__Short problem__.
Word for word, restate every line of the material.
------------------------------
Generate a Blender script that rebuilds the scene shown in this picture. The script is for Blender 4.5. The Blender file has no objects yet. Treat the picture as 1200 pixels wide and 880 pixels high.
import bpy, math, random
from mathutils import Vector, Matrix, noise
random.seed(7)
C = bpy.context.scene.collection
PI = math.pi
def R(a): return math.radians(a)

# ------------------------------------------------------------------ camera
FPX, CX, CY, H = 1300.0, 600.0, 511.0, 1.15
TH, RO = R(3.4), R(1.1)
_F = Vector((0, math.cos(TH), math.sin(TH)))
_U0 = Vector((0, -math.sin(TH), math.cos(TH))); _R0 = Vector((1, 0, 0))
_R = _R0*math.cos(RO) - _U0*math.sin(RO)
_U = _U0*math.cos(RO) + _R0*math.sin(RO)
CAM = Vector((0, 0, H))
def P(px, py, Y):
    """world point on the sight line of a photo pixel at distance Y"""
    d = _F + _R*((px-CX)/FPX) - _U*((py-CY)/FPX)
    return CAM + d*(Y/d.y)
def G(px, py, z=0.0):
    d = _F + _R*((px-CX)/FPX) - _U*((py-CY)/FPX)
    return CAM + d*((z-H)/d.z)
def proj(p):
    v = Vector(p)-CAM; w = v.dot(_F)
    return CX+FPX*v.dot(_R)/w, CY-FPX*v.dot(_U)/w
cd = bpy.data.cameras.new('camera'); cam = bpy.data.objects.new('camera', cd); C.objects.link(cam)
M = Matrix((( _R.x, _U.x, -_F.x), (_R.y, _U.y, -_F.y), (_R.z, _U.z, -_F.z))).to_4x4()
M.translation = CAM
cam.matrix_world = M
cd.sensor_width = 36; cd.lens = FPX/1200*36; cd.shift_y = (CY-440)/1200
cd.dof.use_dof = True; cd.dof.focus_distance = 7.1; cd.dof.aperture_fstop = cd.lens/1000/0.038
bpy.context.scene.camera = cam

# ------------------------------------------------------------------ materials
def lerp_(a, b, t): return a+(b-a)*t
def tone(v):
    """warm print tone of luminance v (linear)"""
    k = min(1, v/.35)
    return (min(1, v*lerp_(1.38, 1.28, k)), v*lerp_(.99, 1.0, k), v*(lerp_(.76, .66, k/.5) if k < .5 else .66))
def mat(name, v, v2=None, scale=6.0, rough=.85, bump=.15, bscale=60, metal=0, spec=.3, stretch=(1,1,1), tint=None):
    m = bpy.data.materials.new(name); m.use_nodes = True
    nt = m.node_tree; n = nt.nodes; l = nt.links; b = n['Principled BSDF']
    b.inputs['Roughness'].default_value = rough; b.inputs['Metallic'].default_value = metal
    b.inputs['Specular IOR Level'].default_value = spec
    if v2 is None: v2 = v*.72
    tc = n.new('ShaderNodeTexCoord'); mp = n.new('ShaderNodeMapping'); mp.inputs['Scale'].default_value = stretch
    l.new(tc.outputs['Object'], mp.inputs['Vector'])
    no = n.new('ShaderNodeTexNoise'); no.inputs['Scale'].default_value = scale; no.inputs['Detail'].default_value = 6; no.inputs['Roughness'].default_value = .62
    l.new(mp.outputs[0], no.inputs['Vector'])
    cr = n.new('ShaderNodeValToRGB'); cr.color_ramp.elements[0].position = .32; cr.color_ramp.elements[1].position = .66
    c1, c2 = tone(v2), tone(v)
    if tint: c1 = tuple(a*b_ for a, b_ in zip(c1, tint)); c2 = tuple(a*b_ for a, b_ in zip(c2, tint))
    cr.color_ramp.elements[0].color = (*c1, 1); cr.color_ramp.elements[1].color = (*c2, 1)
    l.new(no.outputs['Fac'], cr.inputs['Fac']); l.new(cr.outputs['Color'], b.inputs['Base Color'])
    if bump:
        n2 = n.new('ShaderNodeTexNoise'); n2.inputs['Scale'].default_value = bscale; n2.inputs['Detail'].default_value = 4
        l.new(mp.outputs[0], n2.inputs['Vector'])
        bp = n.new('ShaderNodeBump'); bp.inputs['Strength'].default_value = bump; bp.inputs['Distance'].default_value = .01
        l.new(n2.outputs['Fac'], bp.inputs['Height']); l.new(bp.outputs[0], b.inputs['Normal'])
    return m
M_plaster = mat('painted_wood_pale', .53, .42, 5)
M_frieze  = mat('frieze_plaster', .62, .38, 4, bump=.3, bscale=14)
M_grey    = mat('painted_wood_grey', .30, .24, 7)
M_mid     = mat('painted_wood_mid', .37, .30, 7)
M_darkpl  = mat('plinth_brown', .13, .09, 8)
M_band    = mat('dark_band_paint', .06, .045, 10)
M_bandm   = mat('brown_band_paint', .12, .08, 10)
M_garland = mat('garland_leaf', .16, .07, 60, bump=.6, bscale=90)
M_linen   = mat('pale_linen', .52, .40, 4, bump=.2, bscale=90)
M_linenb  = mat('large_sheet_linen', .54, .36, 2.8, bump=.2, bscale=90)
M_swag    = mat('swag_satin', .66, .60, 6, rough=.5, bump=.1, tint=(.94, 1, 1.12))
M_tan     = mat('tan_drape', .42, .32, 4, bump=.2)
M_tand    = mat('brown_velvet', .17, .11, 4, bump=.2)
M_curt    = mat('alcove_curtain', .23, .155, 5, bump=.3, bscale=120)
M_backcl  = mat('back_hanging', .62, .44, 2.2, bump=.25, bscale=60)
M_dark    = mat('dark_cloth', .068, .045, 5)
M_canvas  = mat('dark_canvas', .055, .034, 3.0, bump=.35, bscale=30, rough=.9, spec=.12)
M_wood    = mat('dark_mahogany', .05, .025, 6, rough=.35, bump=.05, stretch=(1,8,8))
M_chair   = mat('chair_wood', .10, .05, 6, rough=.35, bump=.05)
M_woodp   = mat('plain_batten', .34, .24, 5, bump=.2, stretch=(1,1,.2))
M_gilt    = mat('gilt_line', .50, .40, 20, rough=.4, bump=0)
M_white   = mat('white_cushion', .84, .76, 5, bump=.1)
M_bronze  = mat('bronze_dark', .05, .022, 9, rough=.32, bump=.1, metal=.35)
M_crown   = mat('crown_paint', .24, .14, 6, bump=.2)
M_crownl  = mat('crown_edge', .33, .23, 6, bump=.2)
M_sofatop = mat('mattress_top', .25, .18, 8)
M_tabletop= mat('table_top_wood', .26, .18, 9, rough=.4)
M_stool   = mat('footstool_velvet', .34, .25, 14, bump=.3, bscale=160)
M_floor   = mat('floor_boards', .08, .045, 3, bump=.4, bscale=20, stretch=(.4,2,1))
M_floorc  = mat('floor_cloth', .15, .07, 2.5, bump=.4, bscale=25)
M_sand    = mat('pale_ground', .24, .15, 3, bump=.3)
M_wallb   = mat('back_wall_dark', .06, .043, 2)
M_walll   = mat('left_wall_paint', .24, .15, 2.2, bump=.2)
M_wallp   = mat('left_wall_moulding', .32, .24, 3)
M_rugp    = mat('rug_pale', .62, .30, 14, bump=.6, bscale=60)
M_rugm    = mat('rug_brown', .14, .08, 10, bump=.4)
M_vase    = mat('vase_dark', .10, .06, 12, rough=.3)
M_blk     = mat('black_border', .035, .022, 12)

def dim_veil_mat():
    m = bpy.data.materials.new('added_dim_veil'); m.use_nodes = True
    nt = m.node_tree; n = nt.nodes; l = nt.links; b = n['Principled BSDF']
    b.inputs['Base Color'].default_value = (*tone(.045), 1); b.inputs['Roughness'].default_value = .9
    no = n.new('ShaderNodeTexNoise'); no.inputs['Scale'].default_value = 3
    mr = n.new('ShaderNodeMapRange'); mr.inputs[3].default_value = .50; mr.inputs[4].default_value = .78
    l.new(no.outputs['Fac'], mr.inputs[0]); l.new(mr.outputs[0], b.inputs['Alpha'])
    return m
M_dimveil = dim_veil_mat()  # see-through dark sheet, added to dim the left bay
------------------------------
__Complete output__.
Generate a Blender script that rebuilds the scene shown in this picture. The script is for Blender 4.5. The Blender file has no objects yet. Treat the picture as 1200 pixels wide and 880 pixels high.
import bpy, math, random
from mathutils import Vector, Matrix, noise
random.seed(7)
C = bpy.context.scene.collection
PI = math.pi
def R(a): return math.radians(a)

# ------------------------------------------------------------------ camera
FPX, CX, CY, H = 1300.0, 600.0, 511.0, 1.15
TH, RO = R(3.4), R(1.1)
_F = Vector((0, math.cos(TH), math.sin(TH)))
_U0 = Vector((0, -math.sin(TH), math.cos(TH))); _R0 = Vector((1, 0, 0))
_R = _R0*math.cos(RO) - _U0*math.sin(RO)
_U = _U0*math.cos(RO) + _R0*math.sin(RO)
CAM = Vector((0, 0, H))
def P(px, py, Y):
    """world point on the sight line of a photo pixel at distance Y"""
    d = _F + _R*((px-CX)/FPX) - _U*((py-CY)/FPX)
    return CAM + d*(Y/d.y)
def G(px, py, z=0.0):
    d = _F + _R*((px-CX)/FPX) - _U*((py-CY)/FPX)
    return CAM + d*((z-H)/d.z)
def proj(p):
    v = Vector(p)-CAM; w = v.dot(_F)
    return CX+FPX*v.dot(_R)/w, CY-FPX*v.dot(_U)/w
cd = bpy.data.cameras.new('camera'); cam = bpy.data.objects.new('camera', cd); C.objects.link(cam)
M = Matrix((( _R.x, _U.x, -_F.x), (_R.y, _U.y, -_F.y), (_R.z, _U.z, -_F.z))).to_4x4()
M.translation = CAM
cam.matrix_world = M
cd.sensor_width = 36; cd.lens = FPX/1200*36; cd.shift_y = (CY-440)/1200
cd.dof.use_dof = True; cd.dof.focus_distance = 7.1; cd.dof.aperture_fstop = cd.lens/1000/0.038
bpy.context.scene.camera = cam

# ------------------------------------------------------------------ materials
def lerp_(a, b, t): return a+(b-a)*t
def tone(v):
    """warm print tone of luminance v (linear)"""
    k = min(1, v/.35)
    return (min(1, v*lerp_(1.38, 1.28, k)), v*lerp_(.99, 1.0, k), v*(lerp_(.76, .66, k/.5) if k < .5 else .66))
def mat(name, v, v2=None, scale=6.0, rough=.85, bump=.15, bscale=60, metal=0, spec=.3, stretch=(1,1,1), tint=None):
    m = bpy.data.materials.new(name); m.use_nodes = True
    nt = m.node_tree; n = nt.nodes; l = nt.links; b = n['Principled BSDF']
    b.inputs['Roughness'].default_value = rough; b.inputs['Metallic'].default_value = metal
    b.inputs['Specular IOR Level'].default_value = spec
    if v2 is None: v2 = v*.72
    tc = n.new('ShaderNodeTexCoord'); mp = n.new('ShaderNodeMapping'); mp.inputs['Scale'].default_value = stretch
    l.new(tc.outputs['Object'], mp.inputs['Vector'])
    no = n.new('ShaderNodeTexNoise'); no.inputs['Scale'].default_value = scale; no.inputs['Detail'].default_value = 6; no.inputs['Roughness'].default_value = .62
    l.new(mp.outputs[0], no.inputs['Vector'])
    cr = n.new('ShaderNodeValToRGB'); cr.color_ramp.elements[0].position = .32; cr.color_ramp.elements[1].position = .66
    c1, c2 = tone(v2), tone(v)
    if tint: c1 = tuple(a*b_ for a, b_ in zip(c1, tint)); c2 = tuple(a*b_ for a, b_ in zip(c2, tint))
    cr.color_ramp.elements[0].color = (*c1, 1); cr.color_ramp.elements[1].color = (*c2, 1)
    l.new(no.outputs['Fac'], cr.inputs['Fac']); l.new(cr.outputs['Color'], b.inputs['Base Color'])
    if bump:
        n2 = n.new('ShaderNodeTexNoise'); n2.inputs['Scale'].default_value = bscale; n2.inputs['Detail'].default_value = 4
        l.new(mp.outputs[0], n2.inputs['Vector'])
        bp = n.new('ShaderNodeBump'); bp.inputs['Strength'].default_value = bump; bp.inputs['Distance'].default_value = .01
        l.new(n2.outputs['Fac'], bp.inputs['Height']); l.new(bp.outputs[0], b.inputs['Normal'])
    return m
M_plaster = mat('painted_wood_pale', .53, .42, 5)
M_frieze  = mat('frieze_plaster', .62, .38, 4, bump=.3, bscale=14)
M_grey    = mat('painted_wood_grey', .30, .24, 7)
M_mid     = mat('painted_wood_mid', .37, .30, 7)
M_darkpl  = mat('plinth_brown', .13, .09, 8)
M_band    = mat('dark_band_paint', .06, .045, 10)
M_bandm   = mat('brown_band_paint', .12, .08, 10)
M_garland = mat('garland_leaf', .16, .07, 60, bump=.6, bscale=90)
M_linen   = mat('pale_linen', .52, .40, 4, bump=.2, bscale=90)
M_linenb  = mat('large_sheet_linen', .54, .36, 2.8, bump=.2, bscale=90)
M_swag    = mat('swag_satin', .66, .60, 6, rough=.5, bump=.1, tint=(.94, 1, 1.12))
M_tan     = mat('tan_drape', .42, .32, 4, bump=.2)
M_tand    = mat('brown_velvet', .17, .11, 4, bump=.2)
M_curt    = mat('alcove_curtain', .23, .155, 5, bump=.3, bscale=120)
M_backcl  = mat('back_hanging', .62, .44, 2.2, bump=.25, bscale=60)
M_dark    = mat('dark_cloth', .068, .045, 5)
M_canvas  = mat('dark_canvas', .055, .034, 3.0, bump=.35, bscale=30, rough=.9, spec=.12)
M_wood    = mat('dark_mahogany', .05, .025, 6, rough=.35, bump=.05, stretch=(1,8,8))
M_chair   = mat('chair_wood', .10, .05, 6, rough=.35, bump=.05)
M_woodp   = mat('plain_batten', .34, .24, 5, bump=.2, stretch=(1,1,.2))
M_gilt    = mat('gilt_line', .50, .40, 20, rough=.4, bump=0)
M_white   = mat('white_cushion', .84, .76, 5, bump=.1)
M_bronze  = mat('bronze_dark', .05, .022, 9, rough=.32, bump=.1, metal=.35)
M_crown   = mat('crown_paint', .24, .14, 6, bump=.2)
M_crownl  = mat('crown_edge', .33, .23, 6, bump=.2)
M_sofatop = mat('mattress_top', .25, .18, 8)
M_tabletop= mat('table_top_wood', .26, .18, 9, rough=.4)
M_stool   = mat('footstool_velvet', .34, .25, 14, bump=.3, bscale=160)
M_floor   = mat('floor_boards', .08, .045, 3, bump=.4, bscale=20, stretch=(.4,2,1))
M_floorc  = mat('floor_cloth', .15, .07, 2.5, bump=.4, bscale=25)
M_sand    = mat('pale_ground', .24, .15, 3, bump=.3)
M_wallb   = mat('back_wall_dark', .06, .043, 2)
M_walll   = mat('left_wall_paint', .24, .15, 2.2, bump=.2)
M_wallp   = mat('left_wall_moulding', .32, .24, 3)
M_rugp    = mat('rug_pale', .62, .30, 14, bump=.6, bscale=60)
M_rugm    = mat('rug_brown', .14, .08, 10, bump=.4)
M_vase    = mat('vase_dark', .10, .06, 12, rough=.3)
M_blk     = mat('black_border', .035, .022, 12)

def dim_veil_mat():
    m = bpy.data.materials.new('added_dim_veil'); m.use_nodes = True
    nt = m.node_tree; n = nt.nodes; l = nt.links; b = n['Principled BSDF']
    b.inputs['Base Color'].default_value = (*tone(.045), 1); b.inputs['Roughness'].default_value = .9
    no = n.new('ShaderNodeTexNoise'); no.inputs['Scale'].default_value = 3
    mr = n.new('ShaderNodeMapRange'); mr.inputs[3].default_value = .50; mr.inputs[4].default_value = .78
    l.new(no.outputs['Fac'], mr.inputs[0]); l.new(mr.outputs[0], b.inputs['Alpha'])
    return m
M_dimveil = dim_veil_mat()  # see-through dark sheet, added to dim the left bay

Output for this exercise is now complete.